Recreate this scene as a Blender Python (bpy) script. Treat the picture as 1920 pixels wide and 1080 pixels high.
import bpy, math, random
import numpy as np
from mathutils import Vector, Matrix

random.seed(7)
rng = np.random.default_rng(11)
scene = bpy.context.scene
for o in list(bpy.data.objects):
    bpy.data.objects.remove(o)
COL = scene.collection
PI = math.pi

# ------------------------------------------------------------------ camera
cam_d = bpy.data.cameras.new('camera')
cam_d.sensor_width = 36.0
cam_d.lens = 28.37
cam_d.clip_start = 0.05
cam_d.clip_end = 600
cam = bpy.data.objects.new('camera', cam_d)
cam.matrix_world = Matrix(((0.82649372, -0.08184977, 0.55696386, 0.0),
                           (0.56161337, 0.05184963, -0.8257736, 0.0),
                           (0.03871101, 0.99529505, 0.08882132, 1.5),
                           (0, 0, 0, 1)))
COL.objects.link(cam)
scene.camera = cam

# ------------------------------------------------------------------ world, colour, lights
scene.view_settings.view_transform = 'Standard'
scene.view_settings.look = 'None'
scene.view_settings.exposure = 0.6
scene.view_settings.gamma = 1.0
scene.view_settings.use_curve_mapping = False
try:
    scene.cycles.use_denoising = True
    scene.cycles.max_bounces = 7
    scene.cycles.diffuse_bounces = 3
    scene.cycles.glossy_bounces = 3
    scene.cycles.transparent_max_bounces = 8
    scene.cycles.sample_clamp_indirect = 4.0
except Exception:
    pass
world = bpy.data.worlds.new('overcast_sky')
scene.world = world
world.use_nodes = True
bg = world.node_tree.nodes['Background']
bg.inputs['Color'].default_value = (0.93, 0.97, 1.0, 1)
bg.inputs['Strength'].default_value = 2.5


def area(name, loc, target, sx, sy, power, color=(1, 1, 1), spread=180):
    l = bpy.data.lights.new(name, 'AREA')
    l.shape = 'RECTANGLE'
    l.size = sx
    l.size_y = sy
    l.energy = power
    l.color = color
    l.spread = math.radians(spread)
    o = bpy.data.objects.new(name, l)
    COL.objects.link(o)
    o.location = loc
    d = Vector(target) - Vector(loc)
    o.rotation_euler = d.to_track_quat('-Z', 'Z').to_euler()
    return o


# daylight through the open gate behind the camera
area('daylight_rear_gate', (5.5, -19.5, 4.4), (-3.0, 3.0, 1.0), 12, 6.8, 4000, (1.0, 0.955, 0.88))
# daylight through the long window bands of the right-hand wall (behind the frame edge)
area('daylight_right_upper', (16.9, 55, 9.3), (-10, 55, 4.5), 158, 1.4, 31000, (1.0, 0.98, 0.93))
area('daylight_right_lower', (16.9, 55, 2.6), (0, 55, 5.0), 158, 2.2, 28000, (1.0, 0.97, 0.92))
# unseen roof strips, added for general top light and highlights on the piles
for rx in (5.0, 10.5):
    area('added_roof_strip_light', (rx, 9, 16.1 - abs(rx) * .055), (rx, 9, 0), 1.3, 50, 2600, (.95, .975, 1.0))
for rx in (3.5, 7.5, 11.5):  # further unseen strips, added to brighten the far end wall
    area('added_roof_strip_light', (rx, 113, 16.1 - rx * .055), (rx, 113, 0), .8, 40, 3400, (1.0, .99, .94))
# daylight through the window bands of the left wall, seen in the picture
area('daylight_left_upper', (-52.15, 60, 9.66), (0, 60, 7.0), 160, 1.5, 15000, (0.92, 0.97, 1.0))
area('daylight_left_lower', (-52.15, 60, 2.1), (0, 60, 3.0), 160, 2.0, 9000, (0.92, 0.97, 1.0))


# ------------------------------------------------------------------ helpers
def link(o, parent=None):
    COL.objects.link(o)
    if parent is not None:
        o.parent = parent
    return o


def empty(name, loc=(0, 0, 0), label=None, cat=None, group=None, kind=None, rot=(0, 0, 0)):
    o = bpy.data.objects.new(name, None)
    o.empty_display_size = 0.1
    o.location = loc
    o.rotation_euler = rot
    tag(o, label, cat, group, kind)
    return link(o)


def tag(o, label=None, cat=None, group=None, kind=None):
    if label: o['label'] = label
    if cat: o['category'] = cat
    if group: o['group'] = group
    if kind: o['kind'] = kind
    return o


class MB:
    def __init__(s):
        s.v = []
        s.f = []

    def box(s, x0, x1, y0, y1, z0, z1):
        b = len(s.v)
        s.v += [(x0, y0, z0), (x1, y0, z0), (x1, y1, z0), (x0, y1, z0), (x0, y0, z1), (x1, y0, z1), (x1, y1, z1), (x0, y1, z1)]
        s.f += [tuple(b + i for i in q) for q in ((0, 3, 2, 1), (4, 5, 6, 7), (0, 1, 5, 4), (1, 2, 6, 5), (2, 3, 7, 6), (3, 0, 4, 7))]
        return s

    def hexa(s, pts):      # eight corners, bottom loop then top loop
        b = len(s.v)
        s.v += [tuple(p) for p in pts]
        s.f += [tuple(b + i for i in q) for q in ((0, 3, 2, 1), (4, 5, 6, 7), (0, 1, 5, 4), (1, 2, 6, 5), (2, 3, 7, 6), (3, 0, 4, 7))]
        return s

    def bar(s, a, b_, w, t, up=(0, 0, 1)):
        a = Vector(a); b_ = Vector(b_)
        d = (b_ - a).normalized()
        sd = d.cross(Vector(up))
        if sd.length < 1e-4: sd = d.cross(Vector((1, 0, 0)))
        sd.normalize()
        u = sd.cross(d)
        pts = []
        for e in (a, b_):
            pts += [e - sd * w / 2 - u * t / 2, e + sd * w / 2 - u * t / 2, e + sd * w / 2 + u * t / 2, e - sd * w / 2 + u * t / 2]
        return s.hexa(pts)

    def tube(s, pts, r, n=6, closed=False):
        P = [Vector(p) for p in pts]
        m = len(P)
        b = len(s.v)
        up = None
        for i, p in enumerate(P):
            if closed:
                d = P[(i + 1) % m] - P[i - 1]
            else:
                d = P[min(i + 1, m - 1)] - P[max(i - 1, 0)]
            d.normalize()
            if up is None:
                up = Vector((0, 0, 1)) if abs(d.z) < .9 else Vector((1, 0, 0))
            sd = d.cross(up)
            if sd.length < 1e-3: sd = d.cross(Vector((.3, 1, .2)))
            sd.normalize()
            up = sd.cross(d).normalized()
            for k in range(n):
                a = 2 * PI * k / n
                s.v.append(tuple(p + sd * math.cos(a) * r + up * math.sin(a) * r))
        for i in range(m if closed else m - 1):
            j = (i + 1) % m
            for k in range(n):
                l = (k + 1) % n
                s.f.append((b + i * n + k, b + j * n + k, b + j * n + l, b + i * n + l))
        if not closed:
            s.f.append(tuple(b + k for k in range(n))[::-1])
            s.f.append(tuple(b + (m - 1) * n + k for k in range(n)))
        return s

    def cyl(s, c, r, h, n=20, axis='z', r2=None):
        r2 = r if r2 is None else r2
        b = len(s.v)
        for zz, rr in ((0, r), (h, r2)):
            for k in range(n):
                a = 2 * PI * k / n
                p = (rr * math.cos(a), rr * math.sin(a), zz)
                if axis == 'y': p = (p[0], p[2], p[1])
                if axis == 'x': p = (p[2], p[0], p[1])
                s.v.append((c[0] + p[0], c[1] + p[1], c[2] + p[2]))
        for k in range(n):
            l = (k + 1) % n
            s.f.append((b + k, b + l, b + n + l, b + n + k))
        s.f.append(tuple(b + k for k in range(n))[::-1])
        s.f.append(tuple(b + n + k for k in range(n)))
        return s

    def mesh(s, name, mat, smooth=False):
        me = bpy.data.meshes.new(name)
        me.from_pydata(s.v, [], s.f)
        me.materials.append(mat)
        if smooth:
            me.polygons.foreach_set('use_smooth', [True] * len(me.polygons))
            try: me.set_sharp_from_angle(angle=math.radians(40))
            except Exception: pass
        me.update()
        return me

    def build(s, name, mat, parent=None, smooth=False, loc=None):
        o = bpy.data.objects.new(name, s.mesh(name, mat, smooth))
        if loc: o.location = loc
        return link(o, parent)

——

Short task - Report how many lines contain "picture". Give nothing but the number.

Task result - 2